More than 102,000 children graduated from primary schools across the capital this year, with 33.4 percent from families without Beijing hukou.

Many migrant mothers, however, say they will wait and see if the new policy makes an impact before deciding on their children's future, such as Ma Liqin, who has a 9-year-old daughter at Nanshatan Primary School in Chaoyang district.

Ma told METRO she had been planning to send her daughter back to Jilin province, as friends warned her it will cost up to 30,000 yuan in "sponsorship" fees to get her into a Beijing middle school. "But if the policy is enforced, she will stay here because Beijing has better educational resources," she said.

Yang Yuanqing, a nanny living in Beijing for more than two decades, started a petition in March 2010 with 381 parents to demand Haidian district's education commission treat youngsters without hukou fairly. Almost 1,500 people signed.

As the mother of a 12-year-old son, she complained that she now had two options: wade through the bureaucracy at dozens of middle schools in the hope that one will admit her child or pay a 40,000-yuan "sponsorship" fee to enroll him in an elite middle school in Haidian.

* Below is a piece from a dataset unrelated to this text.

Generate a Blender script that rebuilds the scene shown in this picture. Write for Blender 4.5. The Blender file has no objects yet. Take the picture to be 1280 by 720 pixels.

Apart from the revamped admissions procedure, the municipal government has also introduced preferential policies for Chinese talents who return from working overseas. "If a returnee selected for the central government's talent program wants to enroll his or her child in a bilingual school, we'll work with relevant government agencies to arrange it," said Luo.

However, officials said no changes have been made to the policy requiring students to apply to the school nearest to their neighborhood.